Near instant Dai withdrawals from the Ethereum scaling solution will be introduced later this year
With the average Ethereum transaction fee hitting an all time high last month of almost $40, there has been a lot of enthusiasm lately for layer 2 solutions that will increase Ethereum’s throughput, decrease its latency and greatly reduce gas fees.
One such solution is the Optimistic Virtual Machine (OVM) – a virtual machine developed by Public Benefit Corporation Optimism which uses rollups to support layer 2 protocols. Rollups are a scaling technique that move computation off-chain but keep some transaction data on-chain in a compressed form, and Ethereum founder Vitalik Buterin previously suggested that “the Ethereum ecosystem is likely to be all-in on rollups…” in the future.

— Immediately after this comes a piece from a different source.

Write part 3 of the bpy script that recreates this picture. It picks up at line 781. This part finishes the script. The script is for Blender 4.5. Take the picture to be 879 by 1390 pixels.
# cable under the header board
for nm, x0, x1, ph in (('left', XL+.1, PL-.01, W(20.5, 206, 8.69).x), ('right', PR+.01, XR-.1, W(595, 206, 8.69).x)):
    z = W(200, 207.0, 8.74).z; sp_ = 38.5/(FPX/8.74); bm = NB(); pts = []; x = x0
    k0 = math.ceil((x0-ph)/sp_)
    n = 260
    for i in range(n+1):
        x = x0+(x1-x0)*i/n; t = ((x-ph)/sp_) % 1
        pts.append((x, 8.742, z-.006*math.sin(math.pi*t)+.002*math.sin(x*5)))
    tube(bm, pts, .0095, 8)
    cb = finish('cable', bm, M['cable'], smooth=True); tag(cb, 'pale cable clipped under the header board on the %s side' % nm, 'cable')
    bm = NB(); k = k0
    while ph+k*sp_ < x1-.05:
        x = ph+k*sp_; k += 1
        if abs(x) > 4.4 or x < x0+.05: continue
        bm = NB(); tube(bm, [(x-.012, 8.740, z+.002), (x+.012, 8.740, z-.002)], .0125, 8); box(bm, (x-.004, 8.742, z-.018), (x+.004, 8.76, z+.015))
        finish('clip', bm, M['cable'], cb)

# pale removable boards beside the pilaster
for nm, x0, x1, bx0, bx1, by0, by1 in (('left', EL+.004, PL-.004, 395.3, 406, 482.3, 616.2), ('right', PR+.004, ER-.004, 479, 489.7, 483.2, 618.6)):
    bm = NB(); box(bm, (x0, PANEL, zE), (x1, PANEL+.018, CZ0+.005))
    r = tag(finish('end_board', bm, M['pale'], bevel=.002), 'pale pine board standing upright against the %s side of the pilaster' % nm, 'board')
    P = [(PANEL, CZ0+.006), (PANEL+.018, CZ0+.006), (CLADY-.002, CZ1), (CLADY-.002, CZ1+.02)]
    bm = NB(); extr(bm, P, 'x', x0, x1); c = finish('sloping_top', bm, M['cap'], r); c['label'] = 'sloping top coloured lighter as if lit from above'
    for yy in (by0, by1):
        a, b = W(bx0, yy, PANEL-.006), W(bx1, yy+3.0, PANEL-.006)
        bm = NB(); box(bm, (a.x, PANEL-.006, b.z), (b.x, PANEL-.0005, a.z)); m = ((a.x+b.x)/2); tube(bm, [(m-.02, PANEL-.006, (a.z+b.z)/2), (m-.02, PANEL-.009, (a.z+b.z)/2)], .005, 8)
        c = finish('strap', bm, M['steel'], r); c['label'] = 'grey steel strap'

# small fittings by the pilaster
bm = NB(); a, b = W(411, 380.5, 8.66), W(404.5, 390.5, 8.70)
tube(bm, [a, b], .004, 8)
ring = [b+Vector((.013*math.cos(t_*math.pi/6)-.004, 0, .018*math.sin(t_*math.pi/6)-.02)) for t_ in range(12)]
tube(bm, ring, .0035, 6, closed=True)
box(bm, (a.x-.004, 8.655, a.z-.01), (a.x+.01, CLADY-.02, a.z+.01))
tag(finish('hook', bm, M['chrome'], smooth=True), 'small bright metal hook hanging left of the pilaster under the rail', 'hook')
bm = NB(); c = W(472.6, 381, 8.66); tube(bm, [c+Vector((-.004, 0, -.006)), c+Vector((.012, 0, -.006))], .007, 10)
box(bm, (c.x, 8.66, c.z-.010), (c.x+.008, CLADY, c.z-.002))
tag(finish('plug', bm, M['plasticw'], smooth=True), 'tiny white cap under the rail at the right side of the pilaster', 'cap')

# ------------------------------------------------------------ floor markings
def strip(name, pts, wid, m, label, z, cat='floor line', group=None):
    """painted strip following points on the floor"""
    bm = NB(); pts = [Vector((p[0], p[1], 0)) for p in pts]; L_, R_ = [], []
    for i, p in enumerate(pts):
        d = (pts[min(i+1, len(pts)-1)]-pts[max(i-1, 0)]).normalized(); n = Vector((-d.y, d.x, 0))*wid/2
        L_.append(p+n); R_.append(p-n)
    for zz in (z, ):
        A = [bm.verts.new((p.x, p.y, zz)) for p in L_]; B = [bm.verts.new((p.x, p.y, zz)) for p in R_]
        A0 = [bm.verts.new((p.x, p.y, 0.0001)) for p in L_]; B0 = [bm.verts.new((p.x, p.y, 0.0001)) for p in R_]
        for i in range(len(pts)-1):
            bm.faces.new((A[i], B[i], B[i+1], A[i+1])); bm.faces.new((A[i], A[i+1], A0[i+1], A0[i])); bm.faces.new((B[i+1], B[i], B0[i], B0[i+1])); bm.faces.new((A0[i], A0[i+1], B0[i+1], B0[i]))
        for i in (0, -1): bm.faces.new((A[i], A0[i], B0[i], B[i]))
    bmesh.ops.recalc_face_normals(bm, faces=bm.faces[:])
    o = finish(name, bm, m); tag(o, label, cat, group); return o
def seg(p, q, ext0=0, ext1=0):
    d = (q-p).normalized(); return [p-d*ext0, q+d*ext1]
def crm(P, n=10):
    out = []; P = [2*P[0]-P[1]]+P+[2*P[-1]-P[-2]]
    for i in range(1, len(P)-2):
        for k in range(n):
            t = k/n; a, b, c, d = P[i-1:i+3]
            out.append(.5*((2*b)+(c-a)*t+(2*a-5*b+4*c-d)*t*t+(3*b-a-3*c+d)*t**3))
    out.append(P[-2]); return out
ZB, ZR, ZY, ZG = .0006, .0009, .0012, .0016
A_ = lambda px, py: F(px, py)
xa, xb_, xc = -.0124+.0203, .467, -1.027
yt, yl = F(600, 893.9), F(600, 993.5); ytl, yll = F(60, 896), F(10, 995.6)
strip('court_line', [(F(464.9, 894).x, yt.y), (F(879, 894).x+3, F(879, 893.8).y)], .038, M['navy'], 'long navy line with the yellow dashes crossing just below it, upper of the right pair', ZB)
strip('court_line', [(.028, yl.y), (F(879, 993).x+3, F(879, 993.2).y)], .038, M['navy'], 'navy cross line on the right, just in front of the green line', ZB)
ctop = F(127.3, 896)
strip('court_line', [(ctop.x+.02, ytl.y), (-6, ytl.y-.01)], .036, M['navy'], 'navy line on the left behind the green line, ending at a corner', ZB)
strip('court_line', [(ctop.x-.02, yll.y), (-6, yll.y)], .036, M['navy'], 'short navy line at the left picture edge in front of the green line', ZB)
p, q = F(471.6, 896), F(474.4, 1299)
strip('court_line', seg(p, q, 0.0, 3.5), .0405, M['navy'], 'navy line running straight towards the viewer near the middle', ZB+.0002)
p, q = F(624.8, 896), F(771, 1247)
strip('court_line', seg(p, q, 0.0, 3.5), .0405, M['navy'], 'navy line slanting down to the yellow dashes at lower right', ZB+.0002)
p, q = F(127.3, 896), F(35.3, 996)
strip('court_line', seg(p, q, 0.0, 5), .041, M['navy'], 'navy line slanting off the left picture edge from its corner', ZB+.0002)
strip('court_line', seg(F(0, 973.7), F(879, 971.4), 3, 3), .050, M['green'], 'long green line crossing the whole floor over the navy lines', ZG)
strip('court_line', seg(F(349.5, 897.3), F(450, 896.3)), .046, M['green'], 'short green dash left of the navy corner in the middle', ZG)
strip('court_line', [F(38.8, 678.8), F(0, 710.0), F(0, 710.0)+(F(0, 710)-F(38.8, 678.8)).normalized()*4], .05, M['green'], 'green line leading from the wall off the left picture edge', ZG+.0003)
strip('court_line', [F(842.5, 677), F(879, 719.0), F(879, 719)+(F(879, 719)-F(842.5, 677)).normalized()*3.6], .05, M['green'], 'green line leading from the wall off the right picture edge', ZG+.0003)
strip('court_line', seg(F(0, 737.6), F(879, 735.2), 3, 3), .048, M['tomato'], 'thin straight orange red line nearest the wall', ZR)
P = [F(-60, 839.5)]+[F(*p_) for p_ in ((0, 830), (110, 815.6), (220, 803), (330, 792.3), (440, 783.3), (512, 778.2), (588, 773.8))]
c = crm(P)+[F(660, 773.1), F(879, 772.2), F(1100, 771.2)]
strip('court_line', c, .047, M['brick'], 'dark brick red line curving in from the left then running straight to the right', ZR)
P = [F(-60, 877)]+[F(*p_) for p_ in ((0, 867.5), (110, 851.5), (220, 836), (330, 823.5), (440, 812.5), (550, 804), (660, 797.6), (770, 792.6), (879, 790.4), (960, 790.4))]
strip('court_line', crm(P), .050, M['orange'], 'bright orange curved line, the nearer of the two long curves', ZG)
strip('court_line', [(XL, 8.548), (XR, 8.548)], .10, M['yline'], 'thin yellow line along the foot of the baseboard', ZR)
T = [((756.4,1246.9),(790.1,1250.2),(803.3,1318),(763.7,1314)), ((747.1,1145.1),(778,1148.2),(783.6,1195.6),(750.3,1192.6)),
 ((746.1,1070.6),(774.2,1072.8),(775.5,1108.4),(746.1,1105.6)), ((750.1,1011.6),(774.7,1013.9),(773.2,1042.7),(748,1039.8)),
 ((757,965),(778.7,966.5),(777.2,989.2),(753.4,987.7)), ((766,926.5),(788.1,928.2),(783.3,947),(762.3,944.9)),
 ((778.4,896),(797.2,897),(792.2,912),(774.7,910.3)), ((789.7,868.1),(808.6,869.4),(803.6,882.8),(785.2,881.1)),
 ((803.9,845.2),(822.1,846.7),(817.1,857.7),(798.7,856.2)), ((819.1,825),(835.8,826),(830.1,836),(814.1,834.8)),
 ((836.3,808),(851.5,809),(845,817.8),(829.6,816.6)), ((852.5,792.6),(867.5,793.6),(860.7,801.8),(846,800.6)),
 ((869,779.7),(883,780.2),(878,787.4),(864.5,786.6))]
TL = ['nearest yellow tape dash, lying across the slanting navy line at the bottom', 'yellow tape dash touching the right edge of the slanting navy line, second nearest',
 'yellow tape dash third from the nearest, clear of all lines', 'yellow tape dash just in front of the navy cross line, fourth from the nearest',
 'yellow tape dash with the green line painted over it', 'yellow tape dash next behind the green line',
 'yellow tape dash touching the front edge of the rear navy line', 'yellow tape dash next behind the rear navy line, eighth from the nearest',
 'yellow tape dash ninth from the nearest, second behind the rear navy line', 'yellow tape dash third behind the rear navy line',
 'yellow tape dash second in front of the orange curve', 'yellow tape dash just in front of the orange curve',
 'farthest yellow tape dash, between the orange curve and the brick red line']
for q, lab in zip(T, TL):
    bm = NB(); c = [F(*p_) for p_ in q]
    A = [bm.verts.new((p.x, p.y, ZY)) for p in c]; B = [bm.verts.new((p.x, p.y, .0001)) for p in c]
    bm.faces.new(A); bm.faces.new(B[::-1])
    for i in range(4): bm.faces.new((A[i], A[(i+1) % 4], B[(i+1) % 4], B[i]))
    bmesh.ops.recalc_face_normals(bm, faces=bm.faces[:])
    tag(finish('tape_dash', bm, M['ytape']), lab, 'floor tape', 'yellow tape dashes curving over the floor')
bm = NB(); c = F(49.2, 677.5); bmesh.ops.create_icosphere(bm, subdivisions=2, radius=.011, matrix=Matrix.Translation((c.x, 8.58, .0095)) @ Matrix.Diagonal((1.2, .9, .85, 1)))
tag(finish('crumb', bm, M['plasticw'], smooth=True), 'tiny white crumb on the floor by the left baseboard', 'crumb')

Optimism’s mainnet launch is expected later this month, but it still faces the unsolved problem of withdrawal times. Although transferring tokens from layer 1 to layer 2 will be almost instant, transfers in the opposite direction will require a one week wait to allow for potential fraud proofs.
However, the MakerDAO community will be tackling this issue with the launch of the Optimism Dai Bridge, according to a post yesterday by Sam MacPherson from MakerDAO’s Smart Contracts Team. The bridge will allow layer 1 Dai to be locked up in order to mint layer 2 Dai, which can then be burned in exchange for near instant access to layer 1 Dai.
MacPherson said of the bridge: “This is a game changer not only for the Maker protocol, but the Ethereum ecosystem at large as we can finally offer a fast, trustless, decentralized off-ramp for optimistic rollups.”
Maker believes its liquidity, trustless nature and lack of counterparties that raise fees make it ideally suited to become the primary off ramp for Optimism, and its solution can be expanded to offer fast layer 2 to layer 1 swaps on any other token by routing the transaction through the Optimism Dai Bridge.
The Optimism Dai Bridge will be launched with the standard one week withdrawal times in the near future, with the introduction of the near-instant withdrawals anticipated in Q3 or Q4 of 2021.